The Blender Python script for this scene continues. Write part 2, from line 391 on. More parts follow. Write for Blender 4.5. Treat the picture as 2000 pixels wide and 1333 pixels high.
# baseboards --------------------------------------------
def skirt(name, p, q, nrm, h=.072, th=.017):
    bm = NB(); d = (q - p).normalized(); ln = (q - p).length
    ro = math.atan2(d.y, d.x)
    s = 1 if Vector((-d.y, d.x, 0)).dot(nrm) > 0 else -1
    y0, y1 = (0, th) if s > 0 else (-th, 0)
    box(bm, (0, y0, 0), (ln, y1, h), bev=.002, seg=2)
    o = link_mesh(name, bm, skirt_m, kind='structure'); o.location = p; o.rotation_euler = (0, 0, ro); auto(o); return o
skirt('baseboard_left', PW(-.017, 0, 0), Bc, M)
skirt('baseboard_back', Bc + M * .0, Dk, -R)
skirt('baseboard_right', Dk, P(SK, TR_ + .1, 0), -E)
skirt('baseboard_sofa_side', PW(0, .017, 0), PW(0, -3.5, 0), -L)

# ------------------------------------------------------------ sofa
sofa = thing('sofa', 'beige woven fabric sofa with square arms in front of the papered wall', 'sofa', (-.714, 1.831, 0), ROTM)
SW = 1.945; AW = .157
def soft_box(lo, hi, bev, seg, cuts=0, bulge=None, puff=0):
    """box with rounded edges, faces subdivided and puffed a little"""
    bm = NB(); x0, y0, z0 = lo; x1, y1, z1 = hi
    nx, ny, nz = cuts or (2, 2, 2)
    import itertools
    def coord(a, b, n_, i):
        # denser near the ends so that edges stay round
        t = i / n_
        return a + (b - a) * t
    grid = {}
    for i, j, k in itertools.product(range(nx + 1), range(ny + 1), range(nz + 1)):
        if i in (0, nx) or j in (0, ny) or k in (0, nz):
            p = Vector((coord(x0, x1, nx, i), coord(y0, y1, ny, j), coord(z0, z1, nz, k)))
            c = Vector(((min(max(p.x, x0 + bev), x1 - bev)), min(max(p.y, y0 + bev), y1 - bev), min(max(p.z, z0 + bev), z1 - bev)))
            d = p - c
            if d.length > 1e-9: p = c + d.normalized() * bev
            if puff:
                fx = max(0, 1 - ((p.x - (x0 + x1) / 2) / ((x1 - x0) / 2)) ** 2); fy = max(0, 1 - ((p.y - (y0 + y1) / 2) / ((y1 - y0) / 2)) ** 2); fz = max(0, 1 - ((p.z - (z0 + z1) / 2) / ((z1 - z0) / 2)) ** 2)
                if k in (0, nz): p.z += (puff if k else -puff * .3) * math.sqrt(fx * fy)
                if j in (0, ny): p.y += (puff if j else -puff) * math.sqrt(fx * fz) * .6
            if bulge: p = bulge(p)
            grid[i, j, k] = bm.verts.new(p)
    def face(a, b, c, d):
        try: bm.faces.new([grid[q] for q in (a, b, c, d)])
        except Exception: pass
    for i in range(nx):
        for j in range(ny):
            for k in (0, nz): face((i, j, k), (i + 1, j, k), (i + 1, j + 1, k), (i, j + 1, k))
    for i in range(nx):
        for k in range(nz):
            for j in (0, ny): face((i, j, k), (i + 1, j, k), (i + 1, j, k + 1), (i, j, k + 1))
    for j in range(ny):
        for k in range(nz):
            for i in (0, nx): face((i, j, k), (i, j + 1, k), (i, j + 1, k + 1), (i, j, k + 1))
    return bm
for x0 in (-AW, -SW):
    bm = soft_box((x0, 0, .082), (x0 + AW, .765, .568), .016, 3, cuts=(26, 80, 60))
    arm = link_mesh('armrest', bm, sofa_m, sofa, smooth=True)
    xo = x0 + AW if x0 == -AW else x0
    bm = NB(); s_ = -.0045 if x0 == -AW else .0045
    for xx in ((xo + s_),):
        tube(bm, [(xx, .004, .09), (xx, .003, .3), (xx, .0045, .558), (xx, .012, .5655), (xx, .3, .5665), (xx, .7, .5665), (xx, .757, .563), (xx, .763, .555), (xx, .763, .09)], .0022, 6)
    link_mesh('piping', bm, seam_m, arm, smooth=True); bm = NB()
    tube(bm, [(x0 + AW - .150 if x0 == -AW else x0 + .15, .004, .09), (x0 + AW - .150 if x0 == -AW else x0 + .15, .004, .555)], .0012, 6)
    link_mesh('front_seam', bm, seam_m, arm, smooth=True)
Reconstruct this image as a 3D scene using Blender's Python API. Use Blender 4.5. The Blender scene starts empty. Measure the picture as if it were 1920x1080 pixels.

## Exercise
All of the data needs to be printed once more, exactly.

## Right answer
The Blender Python script for this scene continues. Write part 2, from line 391 on. More parts follow. Write for Blender 4.5. Treat the picture as 2000 pixels wide and 1333 pixels high.
# baseboards --------------------------------------------
def skirt(name, p, q, nrm, h=.072, th=.017):
    bm = NB(); d = (q - p).normalized(); ln = (q - p).length
    ro = math.atan2(d.y, d.x)
    s = 1 if Vector((-d.y, d.x, 0)).dot(nrm) > 0 else -1
    y0, y1 = (0, th) if s > 0 else (-th, 0)
    box(bm, (0, y0, 0), (ln, y1, h), bev=.002, seg=2)
    o = link_mesh(name, bm, skirt_m, kind='structure'); o.location = p; o.rotation_euler = (0, 0, ro); auto(o); return o
skirt('baseboard_left', PW(-.017, 0, 0), Bc, M)
skirt('baseboard_back', Bc + M * .0, Dk, -R)
skirt('baseboard_right', Dk, P(SK, TR_ + .1, 0), -E)
skirt('baseboard_sofa_side', PW(0, .017, 0), PW(0, -3.5, 0), -L)

# ------------------------------------------------------------ sofa
sofa = thing('sofa', 'beige woven fabric sofa with square arms in front of the papered wall', 'sofa', (-.714, 1.831, 0), ROTM)
SW = 1.945; AW = .157
def soft_box(lo, hi, bev, seg, cuts=0, bulge=None, puff=0):
    """box with rounded edges, faces subdivided and puffed a little"""
    bm = NB(); x0, y0, z0 = lo; x1, y1, z1 = hi
    nx, ny, nz = cuts or (2, 2, 2)
    import itertools
    def coord(a, b, n_, i):
        # denser near the ends so that edges stay round
        t = i / n_
        return a + (b - a) * t
    grid = {}
    for i, j, k in itertools.product(range(nx + 1), range(ny + 1), range(nz + 1)):
        if i in (0, nx) or j in (0, ny) or k in (0, nz):
            p = Vector((coord(x0, x1, nx, i), coord(y0, y1, ny, j), coord(z0, z1, nz, k)))
            c = Vector(((min(max(p.x, x0 + bev), x1 - bev)), min(max(p.y, y0 + bev), y1 - bev), min(max(p.z, z0 + bev), z1 - bev)))
            d = p - c
            if d.length > 1e-9: p = c + d.normalized() * bev
            if puff:
                fx = max(0, 1 - ((p.x - (x0 + x1) / 2) / ((x1 - x0) / 2)) ** 2); fy = max(0, 1 - ((p.y - (y0 + y1) / 2) / ((y1 - y0) / 2)) ** 2); fz = max(0, 1 - ((p.z - (z0 + z1) / 2) / ((z1 - z0) / 2)) ** 2)
                if k in (0, nz): p.z += (puff if k else -puff * .3) * math.sqrt(fx * fy)
                if j in (0, ny): p.y += (puff if j else -puff) * math.sqrt(fx * fz) * .6
            if bulge: p = bulge(p)
            grid[i, j, k] = bm.verts.new(p)
    def face(a, b, c, d):
        try: bm.faces.new([grid[q] for q in (a, b, c, d)])
        except Exception: pass
    for i in range(nx):
        for j in range(ny):
            for k in (0, nz): face((i, j, k), (i + 1, j, k), (i + 1, j + 1, k), (i, j + 1, k))
    for i in range(nx):
        for k in range(nz):
            for j in (0, ny): face((i, j, k), (i + 1, j, k), (i + 1, j, k + 1), (i, j, k + 1))
    for j in range(ny):
        for k in range(nz):
            for i in (0, nx): face((i, j, k), (i, j + 1, k), (i, j + 1, k + 1), (i, j, k + 1))
    return bm
for x0 in (-AW, -SW):
    bm = soft_box((x0, 0, .082), (x0 + AW, .765, .568), .016, 3, cuts=(26, 80, 60))
    arm = link_mesh('armrest', bm, sofa_m, sofa, smooth=True)
    xo = x0 + AW if x0 == -AW else x0
    bm = NB(); s_ = -.0045 if x0 == -AW else .0045
    for xx in ((xo + s_),):
        tube(bm, [(xx, .004, .09), (xx, .003, .3), (xx, .0045, .558), (xx, .012, .5655), (xx, .3, .5665), (xx, .7, .5665), (xx, .757, .563), (xx, .763, .555), (xx, .763, .09)], .0022, 6)
    link_mesh('piping', bm, seam_m, arm, smooth=True); bm = NB()
    tube(bm, [(x0 + AW - .150 if x0 == -AW else x0 + .15, .004, .09), (x0 + AW - .150 if x0 == -AW else x0 + .15, .004, .555)], .0012, 6)
    link_mesh('front_seam', bm, seam_m, arm, smooth=True)
Reconstruct this image as a 3D scene using Blender's Python API. Use Blender 4.5. The Blender scene starts empty. Measure the picture as if it were 1920x1080 pixels.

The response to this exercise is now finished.